I propose that roguelikes do something like this: there is a core message that the act of making a roguelike states, and messing with this message and bending it to one's will is the exact reason roguelikes are interesting as a set of videogames just like haiku are interesting as a set of poems.

I also propose that the roguelike message is this: the world is a random place and you only get one chance, so you will always need to think given what it has dealt you, and you will often need to run away.**

Some games mess with the "one chance": from turning permadeath off entirely in Dungeons of Dredmor to earned lives in Tales of Maj'Eyal. Some games also posit that you get limited time to think, like Spelunky. Some games discourage running away (sometimes I feel Faster than Light is like that, but I may just be terrible at playing it.) Some games encourage fully exploring to get the rewards and arm yourself for the next battle, like Dungeon Crawl Stone Soup's autoexplore. Angband claims you can never go back to where you've once been, with its regenerating levels. Vicious Orcs messes with the discreteness of "level" itself. You are driven by hunger and greed in many, a relic of the original Rogue; you are tasked to even temporarily halt the insanity of the world in Ancient Domains of Mystery, or just your own insanity in Infra Arcana.
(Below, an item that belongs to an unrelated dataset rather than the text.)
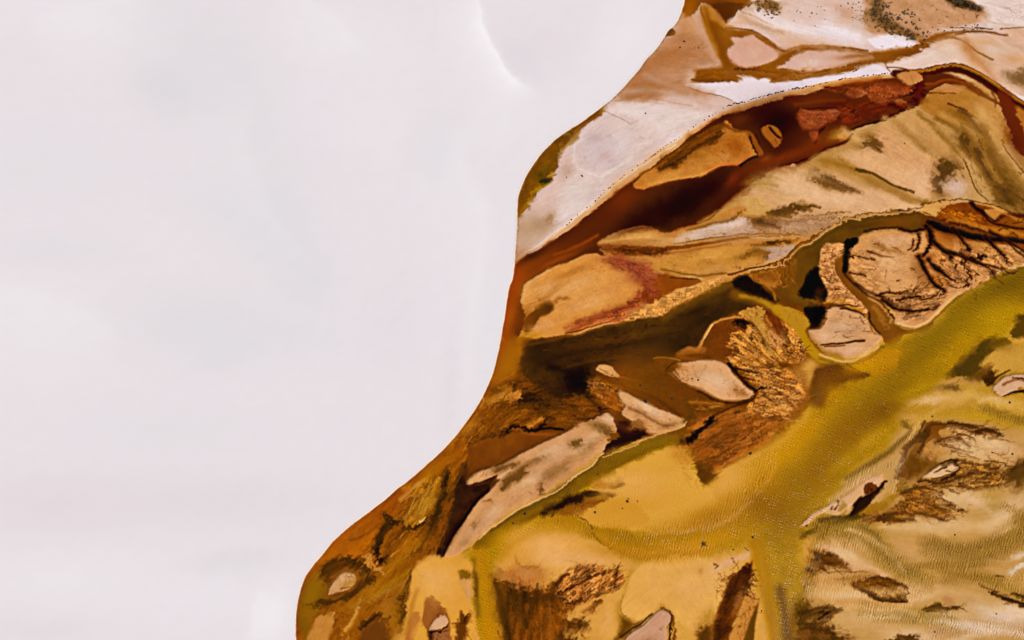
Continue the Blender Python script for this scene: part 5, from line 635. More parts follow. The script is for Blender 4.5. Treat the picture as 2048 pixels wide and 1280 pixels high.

And of course: at what point have you broken away from the form/genre, and when is it no longer roguelike? (When is a haiku no longer a haiku, and why do we care?) Is it when you are no longer confined to the dungeon? (ADoM and UnReal World would disagree.) Is it when you are no longer confined to rectangular movement? (Not according to HyperRogue and Rogue Rage.) Is it when death is not permanent? (Dredmor and ToME would disagree.) Is it when you reward the hero instead of the rogue? (Some easier builds in Sword of the Stars: The Pit and DCSS would disagree.) Is it when you move too fast to think? (Spelunky would disagree, and if you play it without pausing so would FTL.) Is it when the hero is no longer solitary? (Steam Marines would disagree, and arguably so would FTL - and so would every summoner/necromancer build in NetHack and DCSS and ADoM and ToME.)

Do other genres work this way? Can one read first-person shooters and fighting games as commentary about war and violence, romantic visual novels on the beauty and futility of romance, sandboxes as commentary about post-scarcity economies? (Okay, that last one is stolen from Idea Channel too***.)

Are there things other roguelikes are "saying", overtly or not?

***

* I did actually go to a very prestigious humanities/liberal-arts focused private school from puberty through the end of high school. And while I did terribly at it, a lot of it HAS rubbed off whether I like it or not.
** For more on how roguelikes are about running away, check out Darren Grey's concept of "The Hero Trap". And you know, Darren Grey's games, which are more overt in their artistic messages than what I'm talking about but still worth a mention.
*** Did I mention that I watched a LOT of Idea Channel today? Like, half of the channel's content? It made for good listening while doing pushups, what can I say.